● **Data block**
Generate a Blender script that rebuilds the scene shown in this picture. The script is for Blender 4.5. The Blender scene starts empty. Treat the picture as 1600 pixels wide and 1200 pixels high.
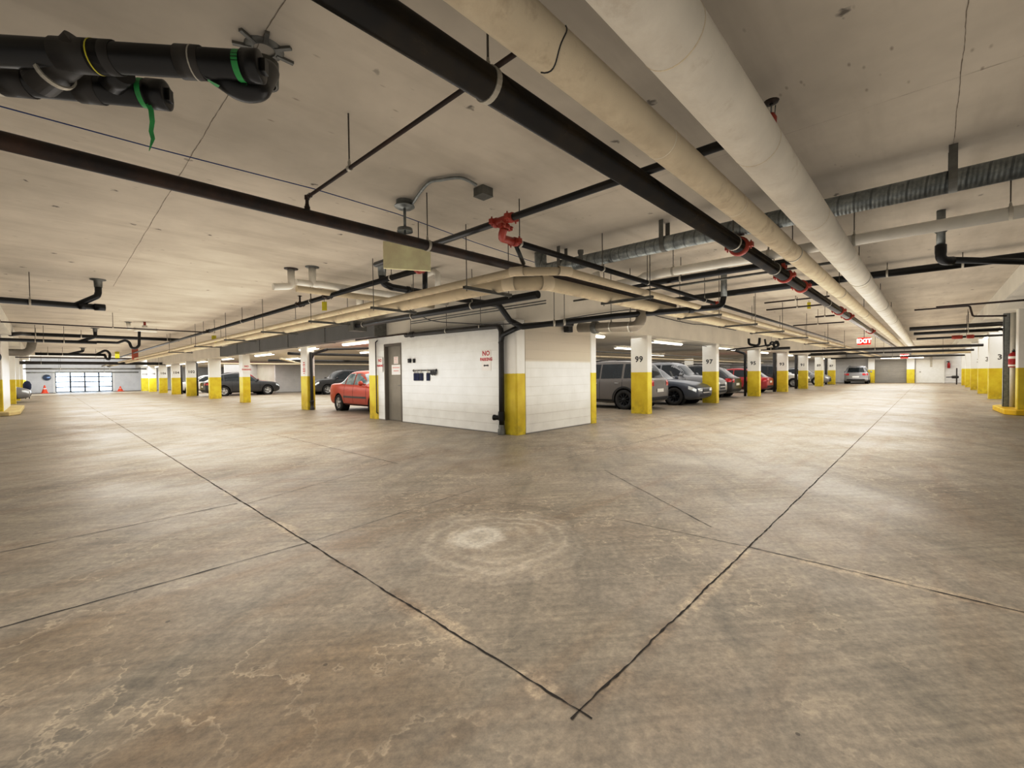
import bpy, bmesh, math, random
from math import sin, cos, tan, pi, radians, sqrt, atan2, degrees
from mathutils import Vector as V, Matrix
from mathutils.bvhtree import BVHTree
random.seed(7)
C = bpy.context.scene.collection
H = 1.28            # eye height
ZC = 3.30           # main slab soffit
ZS = 2.42           # lowered slab over the stalls

# ------------------------------------------------------------------ camera
F = 691.5
def vp(px, py): return V((px-800, -(py-600), -F)).normalized()
_u = vp(1453, 577); _v = vp(68, 593); _v = (_v-_u*_v.dot(_u)).normalized(); _w = _u.cross(_v)
ROT = Matrix((_u, _v, _w))            # camera -> world
cam = bpy.data.cameras.new('camera'); camo = bpy.data.objects.new('camera', cam); C.objects.link(camo)
cam.sensor_fit = 'HORIZONTAL'; cam.sensor_width = 36; cam.lens = F/1600*36; cam.clip_end = 300; cam.clip_start = .05
camo.matrix_world = Matrix.Translation((0, 0, H)) @ ROT.to_4x4()
bpy.context.scene.camera = camo
def ray(px, py): return ROT @ V((px-800, -(py-600), -F))
def pz(px, py, z=0.):                 # where the sight line of a photo point meets a level plane
    d = ray(px, py); t = (z-H)/d.z; return V((d.x*t, d.y*t, z))
def pX(px, py, x):
    d = ray(px, py); t = x/d.x; return V((x, d.y*t, H+d.z*t))
def pY(px, py, y):
    d = ray(px, py); t = y/d.y; return V((d.x*t, y, H+d.z*t))

# ------------------------------------------------------------------ materials
def lin(c): return c/12.92 if c <= .04045 else ((c+.055)/1.055)**2.4
def rgb(h):
    h = h.lstrip('#'); return tuple(lin(int(h[i:i+2], 16)/255) for i in (0, 2, 4))+(1,)
class NT:
    def __init__(s, name):
        s.m = bpy.data.materials.new(name); s.m.use_nodes = True; s.t = s.m.node_tree
        s.b = s.t.nodes['Principled BSDF']
        g = s.t.nodes.new('ShaderNodeNewGeometry'); s.P = g.outputs['Position']; s.Nrm = g.outputs['Normal']
    def n(s, typ, **k):
        o = s.t.nodes.new(typ)
        for a, b in k.items(): setattr(o, a, b)
        return o
    def put(s, sock, v):
        if hasattr(v, 'is_output') : s.t.links.new(v, sock)
        else: sock.default_value = v
    def math(s, op, a, b=None, c=None, clamp=False):
        o = s.n('ShaderNodeMath', operation=op, use_clamp=clamp); s.put(o.inputs[0], a)
        if b is not None: s.put(o.inputs[1], b)
        if c is not None: s.put(o.inputs[2], c)
        return o.outputs[0]
    def vmath(s, op, a, b=None):
        o = s.n('ShaderNodeVectorMath', operation=op); s.put(o.inputs[0], a)
        if b is not None: s.put(o.inputs[1], b)
        return o.outputs['Value'] if op in ('DOT_PRODUCT', 'LENGTH', 'DISTANCE') else o.outputs[0]
    def noise(s, scale, detail=4, rough=.55, vec=None, dist=0.):
        o = s.n('ShaderNodeTexNoise'); s.put(o.inputs['Vector'], vec or s.P)
        o.inputs['Scale'].default_value = scale; o.inputs['Detail'].default_value = detail
        o.inputs['Roughness'].default_value = rough; o.inputs['Distortion'].default_value = dist
        return o.outputs[0]
    def noise3(s, scale, detail=4, rough=.55, vec=None):
        o = s.n('ShaderNodeTexNoise'); s.put(o.inputs['Vector'], vec or s.P)
        o.inputs['Scale'].default_value = scale; o.inputs['Detail'].default_value = detail; o.inputs['Roughness'].default_value = rough
        q = s.n('ShaderNodeSeparateColor'); s.put(q.inputs[0], o.outputs['Color']); return q.outputs[0], q.outputs[1], q.outputs[2]
    def scl(s, v, vec=None):
        return s.vmath('MULTIPLY', vec or s.P, v)
    def ramp(s, f, stops):
        o = s.n('ShaderNodeValToRGB'); s.put(o.inputs[0], f); e = o.color_ramp.elements
        while len(e) < len(stops): e.new(.5)
        for k, (p, c) in zip(e, stops):
            k.position = p; k.color = c if isinstance(c, tuple) else (c, c, c, 1)
        return o.outputs[0]
    def mix(s, f, a, b, blend='MIX'):
        o = s.n('ShaderNodeMix', data_type='RGBA', blend_type=blend); s.put(o.inputs[0], f); s.put(o.inputs[6], a); s.put(o.inputs[7], b)
        return o.outputs[2]
    def bump(s, h, strength=.3, dist=.01):
        o = s.n('ShaderNodeBump'); o.inputs['Strength'].default_value = strength; o.inputs['Distance'].default_value = dist
        s.put(o.inputs['Height'], h); s.t.links.new(o.outputs[0], s.b.inputs['Normal'])
    def xyz(s):
        o = s.n('ShaderNodeSeparateXYZ'); s.put(o.inputs[0], s.P); return o.outputs
    def seg(s, p0, p1, w, vec=None):
        p0, p1 = V((*p0, 0)), V((*p1, 0)); t = (p1-p0); L = t.length; t.normalize(); nn = V((-t.y, t.x, 0))
        q = vec or s.P
        d = s.math('ABSOLUTE', s.math('SUBTRACT', s.vmath('DOT_PRODUCT', q, nn), p0.dot(nn)))
        a = s.math('SUBTRACT', s.vmath('DOT_PRODUCT', q, t), p0.dot(t))
        k = s.math('SUBTRACT', 1.0, s.math('DIVIDE', d, w), clamp=True)
        inside = s.math('MULTIPLY', s.math('GREATER_THAN', a, 0.), s.math('LESS_THAN', a, L))
        return s.math('MULTIPLY', k, inside)
    def out(s, col=None, rough=.6, metal=0., spec=None):
        if col is not None: s.put(s.b.inputs['Base Color'], col)
        s.put(s.b.inputs['Roughness'], rough); s.put(s.b.inputs['Metallic'], metal)
        if spec is not None: s.b.inputs['Specular IOR Level'].default_value = spec
        return s.m
def simple(name, hexc, rough=.5, metal=0., var=.12, sc=6., spec=None, bump=0., bsc=60.):
    t = NT(name); c = rgb(hexc)
    lo = tuple(x*(1-var) for x in c[:3])+(1,); hi = tuple(min(1, x*(1+var)) for x in c[:3])+(1,)
    col = t.ramp(t.noise(sc), [(.3, lo), (.7, hi)])
    if bump: t.bump(t.noise(bsc), bump, .004)
    return t.out(col, rough, metal, spec)
def emit(name, hexc, s):
    t = NT(name); t.b.inputs['Base Color'].default_value = rgb(hexc)
    t.b.inputs['Emission Color'].default_value = rgb(hexc); t.b.inputs['Emission Strength'].default_value = s; t.m.cycles.emission_sampling = 'NONE'
    return t.m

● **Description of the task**
Repeat, word for word and with no pictures, only the lines running from the beginning of the data to the line that contains "over the stalls".

● **Written response**
Generate a Blender script that rebuilds the scene shown in this picture. The script is for Blender 4.5. The Blender scene starts empty. Treat the picture as 1600 pixels wide and 1200 pixels high.
import bpy, bmesh, math, random
from math import sin, cos, tan, pi, radians, sqrt, atan2, degrees
from mathutils import Vector as V, Matrix
from mathutils.bvhtree import BVHTree
random.seed(7)
C = bpy.context.scene.collection
H = 1.28            # eye height
ZC = 3.30           # main slab soffit
ZS = 2.42           # lowered slab over the stalls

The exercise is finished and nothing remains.